Boxes of smiles

Hi All,

A couple of weeks ago I was privileged to be at the church whilst we were wrapping filling Christmas present boxes for Operation Christmas child.

Indeed I was doing some running around the town thanking all those from the community who had generously given to help make it all possible. We filled over 200 boxes and indeed even then have some boxes over to start next year but the marvellous thing was that everyone was involved in doing something that will bring a smile to a child.

On reflecting on this it struck me that not only is the joy and wonder on a child’s face when they get an unexpected gift wonderful it is also true to say that for many of the children, to whom those presents might be given, the smile in itself may be the best present of all!

I am a child of the 80's and when Band Aid performed 'Do they know it's Christmas' the two most poignant lines to me were 'we let in light and we banish shade' and 'tonight thank God it's them instead of you'.

I always thought that in the act of bringing the light of the world to the world Christians are called to be people reacting to what is sometimes a dark world reminding our neighbours, our community, our world that there is another way. Surely as we worked in community as a community with individuals and traders we were demonstrating this. Just think a box filled in Upton with toys, and sweets, books and pencils might end up in the hands of someone in Bosnia who needs these things to go to school and who knows what they might become or might achieve.

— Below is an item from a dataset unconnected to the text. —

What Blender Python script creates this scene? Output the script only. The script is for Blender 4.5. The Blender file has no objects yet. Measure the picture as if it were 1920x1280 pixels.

I have at home a very battered and beaten Good News Bible and it was the bible I read and having read it became a Christian. It is a prized possession for many reasons but not the least of these being that it was not mine in the first place – someone gave it to me. For me that act of generosity has led to being here today – you never know what giving something away might do and indeed surely we are better defined not by what we have and hold onto but by what we give away and let go.

As for the line about thanking God - well we may think we have so little but in world terms we really have so much to thank God for - and here I must stop because as I write this, like you when you read it, I must thank God for all I have and as I do so I will imaging the face of the child in Liberia who opens their box in the 40 degree heat to find a woolly hat and whose first reaction is not to say what is this, it’s the wrong colour, shape, size or fashion but whose reaction is to put it on their head and smile, maybe for the first time, because they realise that God, that you and I, love them.